BOULDER COUNTY, Colo. — Xcel Energy is only supposed to do a public safety power shutoff (PSPS) as a last resort.

When Xcel purposefully shut off power to more than 50,000 customers on April 6 as part of its first PSPS in Colorado, fire experts in Boulder County were not seeing conditions that called for the most extreme response.

“The conditions that we saw in the Marshall Fire were not the same conditions we saw at the beginning of April during that weekend wind event,” Seth McKinney, Boulder County’s fire management officer, said.

McKinney looks at three factors when determining fire risk.

Weather, topography and fuels – grass and weeds.

“Our fuels are really green,” McKinney said. “We felt that the fire danger wasn’t as high when considering those three factors instead of just looking at the wind.”

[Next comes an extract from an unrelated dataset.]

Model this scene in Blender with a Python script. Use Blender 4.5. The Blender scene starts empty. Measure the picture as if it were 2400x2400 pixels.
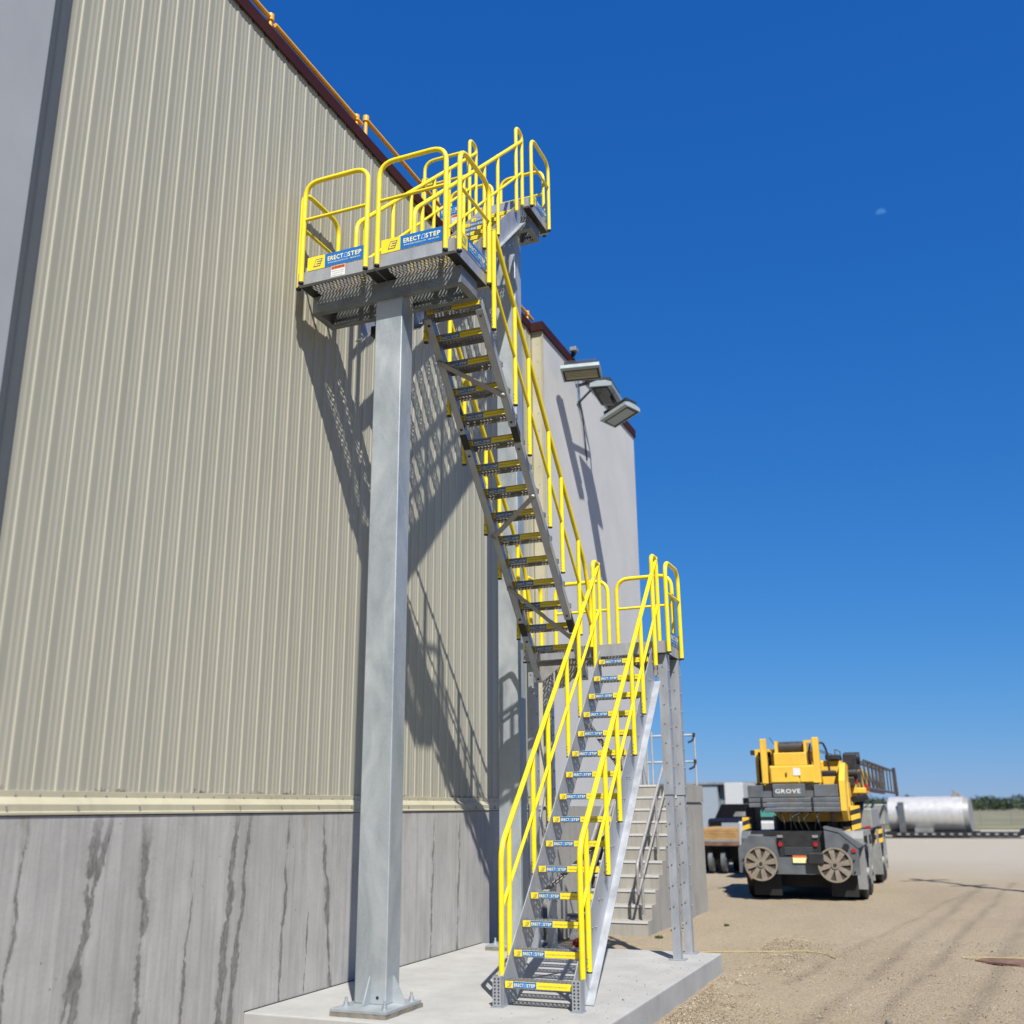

Boulder’s wastewater facility nearly overflowed sewage into Boulder Creek because the PSPS shutoff power to both substations that supply power to the facility. A 2006 agreement between the city of Boulder and Xcel calls for one of the substations to act as the backup power supply.

Through an open records request, Next with Kyle Clark obtained an email from Boulder’s disaster management director to Xcel with the subject line: Wastewater facility power outage.

The email included a letter with an assessment from both the city of Boulder fire chief and from McKinney.

McKinney’s summed it up with, “In short, these are not the same conditions we saw leading up to the Marshall Fire.”

“We wanted to give some insight to Xcel as to what we were seeing, what we were considering at the ground level in fire management,” McKinney said. “Yes, it’s windy, but the fire danger conditions were not the same as the Marshall Fire.”

Xcel has a hearing with the Colorado Public Utilities Commission on Monday morning, when it will have to explain its decision to use a PSPS.

“If we did have a power line start a fire, it wasn’t going to have the same spread potential like we’d seen previously,” McKinney said. “We had drought conditions six months leading up to the Marshall Fire, our fuels were ready to go. We had the winds during the April event, but we did not have the same fuels conditions.”